** BEGIN RAW RECORDS **

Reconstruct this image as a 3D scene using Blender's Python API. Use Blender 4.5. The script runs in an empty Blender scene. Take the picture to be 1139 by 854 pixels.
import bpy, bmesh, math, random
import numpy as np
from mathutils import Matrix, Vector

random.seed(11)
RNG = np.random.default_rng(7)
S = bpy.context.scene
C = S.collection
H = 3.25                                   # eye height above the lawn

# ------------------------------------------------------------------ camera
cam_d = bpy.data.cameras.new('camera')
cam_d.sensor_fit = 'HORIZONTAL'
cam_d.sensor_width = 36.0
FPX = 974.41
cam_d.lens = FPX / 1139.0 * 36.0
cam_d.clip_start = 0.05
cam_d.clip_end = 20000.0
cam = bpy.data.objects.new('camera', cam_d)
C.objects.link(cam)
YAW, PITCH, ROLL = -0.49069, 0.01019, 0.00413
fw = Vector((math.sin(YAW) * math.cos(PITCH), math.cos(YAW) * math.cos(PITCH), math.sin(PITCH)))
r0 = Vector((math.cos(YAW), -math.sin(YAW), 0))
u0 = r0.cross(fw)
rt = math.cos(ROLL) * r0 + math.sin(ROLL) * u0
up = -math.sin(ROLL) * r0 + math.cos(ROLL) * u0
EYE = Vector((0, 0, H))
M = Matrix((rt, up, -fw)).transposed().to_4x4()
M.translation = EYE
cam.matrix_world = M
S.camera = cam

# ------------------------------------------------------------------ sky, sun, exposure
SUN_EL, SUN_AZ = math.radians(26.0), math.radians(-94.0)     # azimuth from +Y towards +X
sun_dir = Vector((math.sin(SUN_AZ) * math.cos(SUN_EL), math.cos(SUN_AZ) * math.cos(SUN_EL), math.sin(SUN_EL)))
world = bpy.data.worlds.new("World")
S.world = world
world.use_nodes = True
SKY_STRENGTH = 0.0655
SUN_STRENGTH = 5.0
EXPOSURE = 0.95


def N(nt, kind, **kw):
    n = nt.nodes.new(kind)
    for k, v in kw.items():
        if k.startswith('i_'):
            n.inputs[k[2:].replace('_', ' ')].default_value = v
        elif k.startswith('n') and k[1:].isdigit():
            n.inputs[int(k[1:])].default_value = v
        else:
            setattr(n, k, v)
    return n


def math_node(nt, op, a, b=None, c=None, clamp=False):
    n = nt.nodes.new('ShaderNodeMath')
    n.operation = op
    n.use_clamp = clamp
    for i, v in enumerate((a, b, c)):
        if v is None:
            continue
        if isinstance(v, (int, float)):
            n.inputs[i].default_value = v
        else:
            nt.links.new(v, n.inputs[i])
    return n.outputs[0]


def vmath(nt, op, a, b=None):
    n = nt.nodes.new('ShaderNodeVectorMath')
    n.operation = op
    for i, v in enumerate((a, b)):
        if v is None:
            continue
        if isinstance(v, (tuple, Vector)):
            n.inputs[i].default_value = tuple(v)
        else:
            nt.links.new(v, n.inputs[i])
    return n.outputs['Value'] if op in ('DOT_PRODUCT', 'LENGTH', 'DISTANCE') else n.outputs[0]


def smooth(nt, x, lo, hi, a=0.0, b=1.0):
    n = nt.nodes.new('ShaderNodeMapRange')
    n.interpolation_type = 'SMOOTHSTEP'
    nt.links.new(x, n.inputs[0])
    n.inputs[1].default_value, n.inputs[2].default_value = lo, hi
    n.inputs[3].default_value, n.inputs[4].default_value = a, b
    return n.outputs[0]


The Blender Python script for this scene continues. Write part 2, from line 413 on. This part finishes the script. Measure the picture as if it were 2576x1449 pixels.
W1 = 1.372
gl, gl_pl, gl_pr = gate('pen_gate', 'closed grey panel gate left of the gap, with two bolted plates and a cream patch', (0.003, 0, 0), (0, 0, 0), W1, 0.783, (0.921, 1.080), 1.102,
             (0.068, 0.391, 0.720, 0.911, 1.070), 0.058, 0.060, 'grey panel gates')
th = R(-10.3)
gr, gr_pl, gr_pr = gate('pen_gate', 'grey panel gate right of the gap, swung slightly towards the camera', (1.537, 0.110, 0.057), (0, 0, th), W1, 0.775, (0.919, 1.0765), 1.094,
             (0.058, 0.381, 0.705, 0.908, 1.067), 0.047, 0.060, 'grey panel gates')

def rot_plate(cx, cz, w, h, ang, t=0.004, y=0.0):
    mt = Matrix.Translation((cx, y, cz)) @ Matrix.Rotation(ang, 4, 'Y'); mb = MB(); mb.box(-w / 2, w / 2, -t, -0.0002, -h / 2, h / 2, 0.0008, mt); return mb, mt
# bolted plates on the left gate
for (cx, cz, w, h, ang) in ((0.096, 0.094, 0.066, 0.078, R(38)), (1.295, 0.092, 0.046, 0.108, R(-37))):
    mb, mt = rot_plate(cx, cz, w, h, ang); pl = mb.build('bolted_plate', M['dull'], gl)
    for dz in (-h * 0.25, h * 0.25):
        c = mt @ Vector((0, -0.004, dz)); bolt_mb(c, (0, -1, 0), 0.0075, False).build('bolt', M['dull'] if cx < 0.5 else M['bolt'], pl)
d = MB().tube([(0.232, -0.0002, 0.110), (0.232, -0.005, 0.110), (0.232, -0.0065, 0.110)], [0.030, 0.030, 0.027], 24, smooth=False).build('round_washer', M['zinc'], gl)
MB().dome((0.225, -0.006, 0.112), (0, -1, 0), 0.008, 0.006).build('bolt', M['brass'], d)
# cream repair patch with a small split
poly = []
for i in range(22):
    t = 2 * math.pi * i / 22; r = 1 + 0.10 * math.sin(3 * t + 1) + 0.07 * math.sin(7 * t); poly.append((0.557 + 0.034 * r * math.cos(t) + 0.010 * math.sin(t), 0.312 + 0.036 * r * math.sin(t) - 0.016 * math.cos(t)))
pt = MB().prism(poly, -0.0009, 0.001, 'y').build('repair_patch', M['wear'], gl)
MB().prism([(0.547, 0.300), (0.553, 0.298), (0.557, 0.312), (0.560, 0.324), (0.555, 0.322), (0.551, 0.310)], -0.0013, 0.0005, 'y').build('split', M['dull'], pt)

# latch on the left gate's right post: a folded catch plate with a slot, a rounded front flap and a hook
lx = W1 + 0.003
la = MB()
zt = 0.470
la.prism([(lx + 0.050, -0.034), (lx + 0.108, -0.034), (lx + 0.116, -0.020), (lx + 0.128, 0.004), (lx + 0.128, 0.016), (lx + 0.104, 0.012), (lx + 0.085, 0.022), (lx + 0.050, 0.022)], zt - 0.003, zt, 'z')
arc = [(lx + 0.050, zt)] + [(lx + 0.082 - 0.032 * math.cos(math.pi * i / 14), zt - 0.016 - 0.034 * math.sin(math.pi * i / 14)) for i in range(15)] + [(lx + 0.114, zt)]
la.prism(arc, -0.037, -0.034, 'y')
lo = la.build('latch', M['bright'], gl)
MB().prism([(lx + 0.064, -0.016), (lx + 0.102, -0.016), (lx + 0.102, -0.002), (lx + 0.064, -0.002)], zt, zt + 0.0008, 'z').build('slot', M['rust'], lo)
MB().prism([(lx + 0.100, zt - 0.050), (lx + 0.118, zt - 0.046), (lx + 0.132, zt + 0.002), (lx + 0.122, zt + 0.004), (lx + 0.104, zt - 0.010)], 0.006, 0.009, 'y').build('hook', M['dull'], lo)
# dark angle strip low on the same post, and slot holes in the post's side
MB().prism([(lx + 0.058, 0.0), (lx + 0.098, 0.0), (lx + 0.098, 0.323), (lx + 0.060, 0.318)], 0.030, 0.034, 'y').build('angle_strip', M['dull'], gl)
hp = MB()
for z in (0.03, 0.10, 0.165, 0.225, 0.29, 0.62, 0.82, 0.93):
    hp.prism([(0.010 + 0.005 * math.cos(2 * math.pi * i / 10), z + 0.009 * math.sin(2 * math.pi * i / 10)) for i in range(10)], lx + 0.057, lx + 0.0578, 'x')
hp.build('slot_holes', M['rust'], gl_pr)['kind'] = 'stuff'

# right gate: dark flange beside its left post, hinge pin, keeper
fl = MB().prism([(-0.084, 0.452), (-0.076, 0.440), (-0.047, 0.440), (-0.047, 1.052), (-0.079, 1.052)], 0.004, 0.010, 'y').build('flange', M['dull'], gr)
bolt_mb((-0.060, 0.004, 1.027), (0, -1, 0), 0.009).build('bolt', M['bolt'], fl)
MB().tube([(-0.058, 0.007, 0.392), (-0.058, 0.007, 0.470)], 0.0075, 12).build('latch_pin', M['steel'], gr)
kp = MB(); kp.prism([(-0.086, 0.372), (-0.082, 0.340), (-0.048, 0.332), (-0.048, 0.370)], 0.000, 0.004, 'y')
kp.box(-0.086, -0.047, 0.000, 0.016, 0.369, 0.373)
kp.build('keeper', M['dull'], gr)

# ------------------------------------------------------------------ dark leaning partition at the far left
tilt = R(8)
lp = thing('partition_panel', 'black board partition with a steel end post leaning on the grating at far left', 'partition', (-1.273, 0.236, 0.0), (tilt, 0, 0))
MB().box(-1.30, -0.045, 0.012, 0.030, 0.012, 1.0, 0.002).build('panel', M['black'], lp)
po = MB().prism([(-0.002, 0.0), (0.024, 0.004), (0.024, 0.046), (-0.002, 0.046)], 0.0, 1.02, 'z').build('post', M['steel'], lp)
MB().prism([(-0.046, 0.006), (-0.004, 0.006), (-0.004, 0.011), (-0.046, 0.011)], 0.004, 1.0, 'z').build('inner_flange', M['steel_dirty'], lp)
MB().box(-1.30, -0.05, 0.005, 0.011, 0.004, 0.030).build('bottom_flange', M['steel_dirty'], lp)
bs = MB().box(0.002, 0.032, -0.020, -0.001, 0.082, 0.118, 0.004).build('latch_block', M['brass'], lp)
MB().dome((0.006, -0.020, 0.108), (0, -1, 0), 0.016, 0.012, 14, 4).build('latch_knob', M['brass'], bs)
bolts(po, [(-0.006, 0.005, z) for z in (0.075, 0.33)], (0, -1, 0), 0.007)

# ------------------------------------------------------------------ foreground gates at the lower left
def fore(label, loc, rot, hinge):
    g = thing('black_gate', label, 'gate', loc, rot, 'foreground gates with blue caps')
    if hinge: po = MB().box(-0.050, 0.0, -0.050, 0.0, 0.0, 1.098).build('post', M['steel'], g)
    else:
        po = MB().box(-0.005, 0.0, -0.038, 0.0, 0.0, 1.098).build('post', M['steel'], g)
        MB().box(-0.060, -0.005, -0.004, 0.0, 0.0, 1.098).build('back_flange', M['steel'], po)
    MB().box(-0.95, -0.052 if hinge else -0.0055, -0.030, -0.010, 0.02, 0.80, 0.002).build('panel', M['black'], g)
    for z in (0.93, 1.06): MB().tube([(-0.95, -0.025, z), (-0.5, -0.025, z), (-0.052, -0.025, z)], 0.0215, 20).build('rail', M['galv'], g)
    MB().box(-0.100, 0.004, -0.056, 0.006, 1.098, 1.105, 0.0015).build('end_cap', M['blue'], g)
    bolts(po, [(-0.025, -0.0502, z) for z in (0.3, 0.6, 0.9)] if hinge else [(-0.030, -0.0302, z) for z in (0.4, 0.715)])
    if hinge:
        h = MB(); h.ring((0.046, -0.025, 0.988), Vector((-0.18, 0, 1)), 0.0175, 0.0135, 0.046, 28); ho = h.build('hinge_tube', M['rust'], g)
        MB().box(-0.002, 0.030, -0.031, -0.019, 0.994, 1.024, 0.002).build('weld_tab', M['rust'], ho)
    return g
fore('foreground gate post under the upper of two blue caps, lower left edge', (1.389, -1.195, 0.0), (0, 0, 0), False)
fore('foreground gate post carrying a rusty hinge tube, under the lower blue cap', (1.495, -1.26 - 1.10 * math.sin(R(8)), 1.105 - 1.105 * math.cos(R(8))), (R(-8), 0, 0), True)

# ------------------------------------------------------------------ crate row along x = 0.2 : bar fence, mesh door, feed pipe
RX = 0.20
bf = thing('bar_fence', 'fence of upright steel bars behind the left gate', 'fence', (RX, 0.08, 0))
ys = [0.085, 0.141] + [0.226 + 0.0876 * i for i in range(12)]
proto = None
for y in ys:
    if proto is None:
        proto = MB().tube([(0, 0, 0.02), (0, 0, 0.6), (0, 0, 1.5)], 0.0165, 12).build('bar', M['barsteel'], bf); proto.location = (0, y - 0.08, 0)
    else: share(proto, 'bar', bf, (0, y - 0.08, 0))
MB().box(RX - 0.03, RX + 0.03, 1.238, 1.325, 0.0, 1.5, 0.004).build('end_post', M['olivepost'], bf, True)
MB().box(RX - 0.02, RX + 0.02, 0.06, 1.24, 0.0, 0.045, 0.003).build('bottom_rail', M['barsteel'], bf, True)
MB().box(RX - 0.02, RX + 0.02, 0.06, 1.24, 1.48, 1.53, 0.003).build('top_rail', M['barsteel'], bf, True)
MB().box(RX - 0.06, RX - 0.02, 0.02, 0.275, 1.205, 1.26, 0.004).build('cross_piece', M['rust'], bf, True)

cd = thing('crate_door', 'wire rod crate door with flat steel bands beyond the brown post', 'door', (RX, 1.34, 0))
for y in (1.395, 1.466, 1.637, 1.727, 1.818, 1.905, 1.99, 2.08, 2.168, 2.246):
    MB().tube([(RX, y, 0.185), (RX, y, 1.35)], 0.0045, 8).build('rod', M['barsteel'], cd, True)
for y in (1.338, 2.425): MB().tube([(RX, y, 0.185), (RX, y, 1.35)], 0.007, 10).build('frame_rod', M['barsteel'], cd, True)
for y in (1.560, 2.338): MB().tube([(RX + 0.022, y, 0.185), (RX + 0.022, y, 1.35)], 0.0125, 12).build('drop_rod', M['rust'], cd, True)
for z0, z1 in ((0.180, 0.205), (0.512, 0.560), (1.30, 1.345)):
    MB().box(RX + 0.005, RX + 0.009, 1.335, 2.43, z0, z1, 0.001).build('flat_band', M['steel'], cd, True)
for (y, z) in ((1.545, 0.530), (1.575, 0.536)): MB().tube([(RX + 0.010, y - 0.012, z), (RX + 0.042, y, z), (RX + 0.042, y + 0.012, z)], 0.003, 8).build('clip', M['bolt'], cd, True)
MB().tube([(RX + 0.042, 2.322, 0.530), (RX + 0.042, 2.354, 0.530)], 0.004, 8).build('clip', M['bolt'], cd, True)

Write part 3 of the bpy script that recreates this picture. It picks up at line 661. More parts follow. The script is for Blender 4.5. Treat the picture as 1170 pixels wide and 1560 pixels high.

** END RAW RECORDS **

TASK DIRECTIONS ▸ Set down the lines above as they stand, starting with the first line and ending with the line that contains "EXPOSURE = 0.95".

TASK OUTPUT ▸
Reconstruct this image as a 3D scene using Blender's Python API. Use Blender 4.5. The script runs in an empty Blender scene. Take the picture to be 1139 by 854 pixels.
import bpy, bmesh, math, random
import numpy as np
from mathutils import Matrix, Vector

random.seed(11)
RNG = np.random.default_rng(7)
S = bpy.context.scene
C = S.collection
H = 3.25                                   # eye height above the lawn

# ------------------------------------------------------------------ camera
cam_d = bpy.data.cameras.new('camera')
cam_d.sensor_fit = 'HORIZONTAL'
cam_d.sensor_width = 36.0
FPX = 974.41
cam_d.lens = FPX / 1139.0 * 36.0
cam_d.clip_start = 0.05
cam_d.clip_end = 20000.0
cam = bpy.data.objects.new('camera', cam_d)
C.objects.link(cam)
YAW, PITCH, ROLL = -0.49069, 0.01019, 0.00413
fw = Vector((math.sin(YAW) * math.cos(PITCH), math.cos(YAW) * math.cos(PITCH), math.sin(PITCH)))
r0 = Vector((math.cos(YAW), -math.sin(YAW), 0))
u0 = r0.cross(fw)
rt = math.cos(ROLL) * r0 + math.sin(ROLL) * u0
up = -math.sin(ROLL) * r0 + math.cos(ROLL) * u0
EYE = Vector((0, 0, H))
M = Matrix((rt, up, -fw)).transposed().to_4x4()
M.translation = EYE
cam.matrix_world = M
S.camera = cam

# ------------------------------------------------------------------ sky, sun, exposure
SUN_EL, SUN_AZ = math.radians(26.0), math.radians(-94.0)     # azimuth from +Y towards +X
sun_dir = Vector((math.sin(SUN_AZ) * math.cos(SUN_EL), math.cos(SUN_AZ) * math.cos(SUN_EL), math.sin(SUN_EL)))
world = bpy.data.worlds.new("World")
S.world = world
world.use_nodes = True
SKY_STRENGTH = 0.0655
SUN_STRENGTH = 5.0
EXPOSURE = 0.95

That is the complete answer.